Scene modeling code data:
────

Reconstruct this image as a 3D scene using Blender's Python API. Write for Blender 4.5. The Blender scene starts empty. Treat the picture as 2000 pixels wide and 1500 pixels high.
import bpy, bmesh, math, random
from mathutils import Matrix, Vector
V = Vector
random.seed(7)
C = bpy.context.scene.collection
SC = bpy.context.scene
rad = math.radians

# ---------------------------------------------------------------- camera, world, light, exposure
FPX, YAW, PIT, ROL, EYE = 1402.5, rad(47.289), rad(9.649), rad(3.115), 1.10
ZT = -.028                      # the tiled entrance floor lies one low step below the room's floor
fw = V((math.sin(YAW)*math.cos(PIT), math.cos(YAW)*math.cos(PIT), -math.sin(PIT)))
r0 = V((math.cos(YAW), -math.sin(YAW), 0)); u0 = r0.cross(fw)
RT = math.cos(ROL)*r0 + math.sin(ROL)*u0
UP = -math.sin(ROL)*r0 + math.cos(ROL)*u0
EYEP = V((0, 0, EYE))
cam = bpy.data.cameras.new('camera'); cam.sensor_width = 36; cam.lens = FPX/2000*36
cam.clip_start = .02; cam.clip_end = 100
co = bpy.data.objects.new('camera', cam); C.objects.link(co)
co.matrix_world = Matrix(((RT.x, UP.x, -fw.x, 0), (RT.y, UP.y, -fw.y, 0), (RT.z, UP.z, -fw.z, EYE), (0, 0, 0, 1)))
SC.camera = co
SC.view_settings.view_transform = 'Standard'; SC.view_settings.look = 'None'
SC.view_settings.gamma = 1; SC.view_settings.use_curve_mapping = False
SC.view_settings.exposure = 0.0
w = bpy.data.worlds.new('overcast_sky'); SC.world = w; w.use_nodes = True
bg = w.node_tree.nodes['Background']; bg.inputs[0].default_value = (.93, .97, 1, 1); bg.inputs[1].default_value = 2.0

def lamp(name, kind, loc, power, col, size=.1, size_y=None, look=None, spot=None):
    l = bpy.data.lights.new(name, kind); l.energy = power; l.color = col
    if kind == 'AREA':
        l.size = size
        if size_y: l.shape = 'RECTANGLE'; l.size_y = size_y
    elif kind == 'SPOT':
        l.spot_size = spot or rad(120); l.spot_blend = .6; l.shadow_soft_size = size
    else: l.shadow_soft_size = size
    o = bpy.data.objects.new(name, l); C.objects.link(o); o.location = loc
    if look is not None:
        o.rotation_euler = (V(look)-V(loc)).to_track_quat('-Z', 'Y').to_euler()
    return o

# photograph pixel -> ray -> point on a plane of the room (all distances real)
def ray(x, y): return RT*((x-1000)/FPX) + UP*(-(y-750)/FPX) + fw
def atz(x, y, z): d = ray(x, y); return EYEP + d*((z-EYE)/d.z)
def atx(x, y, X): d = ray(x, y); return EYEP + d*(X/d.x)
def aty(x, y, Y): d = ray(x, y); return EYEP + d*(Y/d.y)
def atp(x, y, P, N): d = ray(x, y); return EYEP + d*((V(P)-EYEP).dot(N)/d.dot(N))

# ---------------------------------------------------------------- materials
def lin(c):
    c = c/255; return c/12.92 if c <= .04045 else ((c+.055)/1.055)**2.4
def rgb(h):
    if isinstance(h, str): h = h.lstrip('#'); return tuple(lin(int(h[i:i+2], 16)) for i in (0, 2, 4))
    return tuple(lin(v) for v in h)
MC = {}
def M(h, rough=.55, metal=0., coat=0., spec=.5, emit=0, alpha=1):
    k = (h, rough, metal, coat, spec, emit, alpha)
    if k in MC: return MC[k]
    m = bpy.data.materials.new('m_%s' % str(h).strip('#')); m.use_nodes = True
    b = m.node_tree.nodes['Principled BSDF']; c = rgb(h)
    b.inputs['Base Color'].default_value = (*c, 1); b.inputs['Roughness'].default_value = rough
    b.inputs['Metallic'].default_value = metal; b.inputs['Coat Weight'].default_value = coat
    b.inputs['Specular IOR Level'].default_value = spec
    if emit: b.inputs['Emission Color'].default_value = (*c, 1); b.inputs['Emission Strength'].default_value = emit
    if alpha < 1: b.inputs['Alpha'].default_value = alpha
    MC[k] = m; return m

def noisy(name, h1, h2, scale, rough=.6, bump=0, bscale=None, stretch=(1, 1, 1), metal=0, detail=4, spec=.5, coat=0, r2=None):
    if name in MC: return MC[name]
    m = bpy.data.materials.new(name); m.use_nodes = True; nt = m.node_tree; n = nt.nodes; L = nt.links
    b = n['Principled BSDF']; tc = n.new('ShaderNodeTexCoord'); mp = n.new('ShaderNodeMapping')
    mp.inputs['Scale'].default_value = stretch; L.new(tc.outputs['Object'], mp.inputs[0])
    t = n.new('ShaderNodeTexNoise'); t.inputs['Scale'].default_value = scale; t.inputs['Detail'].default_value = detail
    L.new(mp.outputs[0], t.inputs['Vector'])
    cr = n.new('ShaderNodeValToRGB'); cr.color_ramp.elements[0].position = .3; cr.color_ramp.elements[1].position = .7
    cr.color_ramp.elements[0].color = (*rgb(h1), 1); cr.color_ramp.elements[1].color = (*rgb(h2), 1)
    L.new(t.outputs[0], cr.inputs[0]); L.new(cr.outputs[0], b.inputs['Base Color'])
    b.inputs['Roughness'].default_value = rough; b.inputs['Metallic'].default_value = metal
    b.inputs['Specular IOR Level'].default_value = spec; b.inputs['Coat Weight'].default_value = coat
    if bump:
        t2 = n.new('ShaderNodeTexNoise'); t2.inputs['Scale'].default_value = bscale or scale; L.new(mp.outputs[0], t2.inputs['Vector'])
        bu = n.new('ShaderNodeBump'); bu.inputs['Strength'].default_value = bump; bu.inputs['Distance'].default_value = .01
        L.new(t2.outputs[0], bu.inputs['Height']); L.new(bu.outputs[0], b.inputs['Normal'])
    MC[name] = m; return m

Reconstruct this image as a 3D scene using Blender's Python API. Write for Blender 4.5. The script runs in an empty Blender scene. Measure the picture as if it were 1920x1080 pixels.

────

## Given instruction
Quote the data above in full, changing nothing.

## In response
Reconstruct this image as a 3D scene using Blender's Python API. Write for Blender 4.5. The Blender scene starts empty. Treat the picture as 2000 pixels wide and 1500 pixels high.
import bpy, bmesh, math, random
from mathutils import Matrix, Vector
V = Vector
random.seed(7)
C = bpy.context.scene.collection
SC = bpy.context.scene
rad = math.radians

# ---------------------------------------------------------------- camera, world, light, exposure
FPX, YAW, PIT, ROL, EYE = 1402.5, rad(47.289), rad(9.649), rad(3.115), 1.10
ZT = -.028                      # the tiled entrance floor lies one low step below the room's floor
fw = V((math.sin(YAW)*math.cos(PIT), math.cos(YAW)*math.cos(PIT), -math.sin(PIT)))
r0 = V((math.cos(YAW), -math.sin(YAW), 0)); u0 = r0.cross(fw)
RT = math.cos(ROL)*r0 + math.sin(ROL)*u0
UP = -math.sin(ROL)*r0 + math.cos(ROL)*u0
EYEP = V((0, 0, EYE))
cam = bpy.data.cameras.new('camera'); cam.sensor_width = 36; cam.lens = FPX/2000*36
cam.clip_start = .02; cam.clip_end = 100
co = bpy.data.objects.new('camera', cam); C.objects.link(co)
co.matrix_world = Matrix(((RT.x, UP.x, -fw.x, 0), (RT.y, UP.y, -fw.y, 0), (RT.z, UP.z, -fw.z, EYE), (0, 0, 0, 1)))
SC.camera = co
SC.view_settings.view_transform = 'Standard'; SC.view_settings.look = 'None'
SC.view_settings.gamma = 1; SC.view_settings.use_curve_mapping = False
SC.view_settings.exposure = 0.0
w = bpy.data.worlds.new('overcast_sky'); SC.world = w; w.use_nodes = True
bg = w.node_tree.nodes['Background']; bg.inputs[0].default_value = (.93, .97, 1, 1); bg.inputs[1].default_value = 2.0

def lamp(name, kind, loc, power, col, size=.1, size_y=None, look=None, spot=None):
    l = bpy.data.lights.new(name, kind); l.energy = power; l.color = col
    if kind == 'AREA':
        l.size = size
        if size_y: l.shape = 'RECTANGLE'; l.size_y = size_y
    elif kind == 'SPOT':
        l.spot_size = spot or rad(120); l.spot_blend = .6; l.shadow_soft_size = size
    else: l.shadow_soft_size = size
    o = bpy.data.objects.new(name, l); C.objects.link(o); o.location = loc
    if look is not None:
        o.rotation_euler = (V(look)-V(loc)).to_track_quat('-Z', 'Y').to_euler()
    return o

# photograph pixel -> ray -> point on a plane of the room (all distances real)
def ray(x, y): return RT*((x-1000)/FPX) + UP*(-(y-750)/FPX) + fw
def atz(x, y, z): d = ray(x, y); return EYEP + d*((z-EYE)/d.z)
def atx(x, y, X): d = ray(x, y); return EYEP + d*(X/d.x)
def aty(x, y, Y): d = ray(x, y); return EYEP + d*(Y/d.y)
def atp(x, y, P, N): d = ray(x, y); return EYEP + d*((V(P)-EYEP).dot(N)/d.dot(N))

# ---------------------------------------------------------------- materials
def lin(c):
    c = c/255; return c/12.92 if c <= .04045 else ((c+.055)/1.055)**2.4
def rgb(h):
    if isinstance(h, str): h = h.lstrip('#'); return tuple(lin(int(h[i:i+2], 16)) for i in (0, 2, 4))
    return tuple(lin(v) for v in h)
MC = {}
def M(h, rough=.55, metal=0., coat=0., spec=.5, emit=0, alpha=1):
    k = (h, rough, metal, coat, spec, emit, alpha)
    if k in MC: return MC[k]
    m = bpy.data.materials.new('m_%s' % str(h).strip('#')); m.use_nodes = True
    b = m.node_tree.nodes['Principled BSDF']; c = rgb(h)
    b.inputs['Base Color'].default_value = (*c, 1); b.inputs['Roughness'].default_value = rough
    b.inputs['Metallic'].default_value = metal; b.inputs['Coat Weight'].default_value = coat
    b.inputs['Specular IOR Level'].default_value = spec
    if emit: b.inputs['Emission Color'].default_value = (*c, 1); b.inputs['Emission Strength'].default_value = emit
    if alpha < 1: b.inputs['Alpha'].default_value = alpha
    MC[k] = m; return m

def noisy(name, h1, h2, scale, rough=.6, bump=0, bscale=None, stretch=(1, 1, 1), metal=0, detail=4, spec=.5, coat=0, r2=None):
    if name in MC: return MC[name]
    m = bpy.data.materials.new(name); m.use_nodes = True; nt = m.node_tree; n = nt.nodes; L = nt.links
    b = n['Principled BSDF']; tc = n.new('ShaderNodeTexCoord'); mp = n.new('ShaderNodeMapping')
    mp.inputs['Scale'].default_value = stretch; L.new(tc.outputs['Object'], mp.inputs[0])
    t = n.new('ShaderNodeTexNoise'); t.inputs['Scale'].default_value = scale; t.inputs['Detail'].default_value = detail
    L.new(mp.outputs[0], t.inputs['Vector'])
    cr = n.new('ShaderNodeValToRGB'); cr.color_ramp.elements[0].position = .3; cr.color_ramp.elements[1].position = .7
    cr.color_ramp.elements[0].color = (*rgb(h1), 1); cr.color_ramp.elements[1].color = (*rgb(h2), 1)
    L.new(t.outputs[0], cr.inputs[0]); L.new(cr.outputs[0], b.inputs['Base Color'])
    b.inputs['Roughness'].default_value = rough; b.inputs['Metallic'].default_value = metal
    b.inputs['Specular IOR Level'].default_value = spec; b.inputs['Coat Weight'].default_value = coat
    if bump:
        t2 = n.new('ShaderNodeTexNoise'); t2.inputs['Scale'].default_value = bscale or scale; L.new(mp.outputs[0], t2.inputs['Vector'])
        bu = n.new('ShaderNodeBump'); bu.inputs['Strength'].default_value = bump; bu.inputs['Distance'].default_value = .01
        L.new(t2.outputs[0], bu.inputs['Height']); L.new(bu.outputs[0], b.inputs['Normal'])
    MC[name] = m; return m

Reconstruct this image as a 3D scene using Blender's Python API. Write for Blender 4.5. The script runs in an empty Blender scene. Measure the picture as if it were 1920x1080 pixels.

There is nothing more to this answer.